Sebanyak 72,8 persen jalan belum diaspal dan sisa sebesar 27,2 persen telah diaspal. Itupun 50 persen jalan yang diaspal di Papua dalam kondisi rusak berat.
Kualitas ketersediaan jalan yang buruk membuat distribusi barang dan mobilisasi orang dari dan ke wilayah pegunungan terhambat. Biaya logistik menjadi mahal dan harga-harga barang melonjak tinggi.
Untuk mempercepat akses pengiriman logistik dan mobilisasi orang ke wilayah pegunungan sangat mengandalkan pesawat terbang perintis.
Meski ada subsidi pemerintah daerah Papua dan pemerintah pusat, belum mampu menekan biaya logistik dan tingkat harga-harga di pegunungan.
Di jangka pendek, kita masih memahami distribusi barang dan mobilisasi orang ke wilayah pegunungan masih mengandalkan pesawat perintis.

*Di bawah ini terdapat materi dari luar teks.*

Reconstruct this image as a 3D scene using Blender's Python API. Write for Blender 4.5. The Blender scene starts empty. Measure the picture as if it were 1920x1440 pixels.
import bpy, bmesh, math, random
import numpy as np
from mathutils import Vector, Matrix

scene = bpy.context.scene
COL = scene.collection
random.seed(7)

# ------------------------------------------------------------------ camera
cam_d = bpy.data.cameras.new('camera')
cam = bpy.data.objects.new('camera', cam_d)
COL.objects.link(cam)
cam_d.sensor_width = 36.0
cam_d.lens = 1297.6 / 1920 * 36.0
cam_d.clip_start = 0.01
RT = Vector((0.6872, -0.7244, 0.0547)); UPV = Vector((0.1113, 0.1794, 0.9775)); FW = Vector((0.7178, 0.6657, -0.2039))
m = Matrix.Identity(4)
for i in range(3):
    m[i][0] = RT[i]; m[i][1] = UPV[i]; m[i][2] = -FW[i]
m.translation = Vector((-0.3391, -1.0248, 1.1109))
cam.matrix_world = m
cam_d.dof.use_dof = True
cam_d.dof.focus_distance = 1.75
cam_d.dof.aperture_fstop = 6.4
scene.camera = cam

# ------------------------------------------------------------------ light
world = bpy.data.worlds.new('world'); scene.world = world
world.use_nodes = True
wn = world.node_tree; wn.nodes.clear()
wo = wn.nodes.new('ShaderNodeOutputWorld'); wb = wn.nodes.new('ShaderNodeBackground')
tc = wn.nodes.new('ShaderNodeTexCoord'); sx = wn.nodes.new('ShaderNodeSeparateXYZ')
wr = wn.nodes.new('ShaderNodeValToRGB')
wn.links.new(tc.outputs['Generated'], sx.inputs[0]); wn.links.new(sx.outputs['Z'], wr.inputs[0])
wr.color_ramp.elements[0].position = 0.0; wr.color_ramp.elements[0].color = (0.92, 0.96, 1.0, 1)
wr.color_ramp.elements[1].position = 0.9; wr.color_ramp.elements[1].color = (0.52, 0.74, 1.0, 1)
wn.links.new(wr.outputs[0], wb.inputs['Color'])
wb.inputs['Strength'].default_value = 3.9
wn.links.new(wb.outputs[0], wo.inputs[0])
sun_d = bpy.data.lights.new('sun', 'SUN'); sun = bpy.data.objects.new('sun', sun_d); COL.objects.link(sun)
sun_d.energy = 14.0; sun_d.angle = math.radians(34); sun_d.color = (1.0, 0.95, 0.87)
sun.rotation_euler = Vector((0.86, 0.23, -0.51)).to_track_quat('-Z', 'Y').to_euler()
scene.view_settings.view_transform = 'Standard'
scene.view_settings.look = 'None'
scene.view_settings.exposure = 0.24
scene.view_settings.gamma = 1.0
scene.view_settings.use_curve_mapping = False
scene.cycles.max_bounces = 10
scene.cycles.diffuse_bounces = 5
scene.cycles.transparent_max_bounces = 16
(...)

Meski kita menyadari konsekuesi logis dari ketergantungan pada angkutan transportasi pesawat akan menimbulkan tingginya biaya transaksi ekonomi. Ini terjadi karena daya pesawat angkut terbatas dan berbiaya mahal.
Tingginya biaya transaksi di wilayah pegunungan menjadi hambatan daerah untuk berkembang.
Tentunya kita tidak ingin perekonomian wilayah Papua di pegunungan hanya bersandar pada sektor pertanian. Kita berharap ada transformasi struktural dari sektor pertanian dan pertambangan ke sektor industri.
Tidak ada daerah yang dapat berkembang dan maju secara berkelanjutan dengan hanya bersandar pada sektor ekstraktif.
Seringkali kita mendengar kalimat satir, ”orang Papua tetap hidup dari pinang dan sagu meski tidur di atas emas”.
Kalimat satir ini dimaknai sebagai kondisi orang asli Papua tertinggal meski alamnya kaya raya.
Untuk mendorong pembangunan dan kesejahteraan di wilayah pegunungan Papua, maka tidak ada pilihan lain adalah mempercepat pembangunan jalan di wilayah papua.
Kita berharap Pemerintah segera menyelesaikan Jalur Trans-Papua yang direncanakan membentang sepanjang 3.462 kilometer dari utara hingga selatan Tanah Papua.
Dengan tersedianya pembangunan jalan Trans Papua Jayapura-Wamena, maka akan menurunkan harga kebutuhan bahan pokok di masyarakat pegunungan Papua 60 persen - 70 persen.
Tidak hanya itu, komoditi hasil pertanian dari wilayah pegunungan juga dapat diperdagangkan tidak hanya di dalam wilayah Papua, namun hingga luar Papua maupun luar negeri.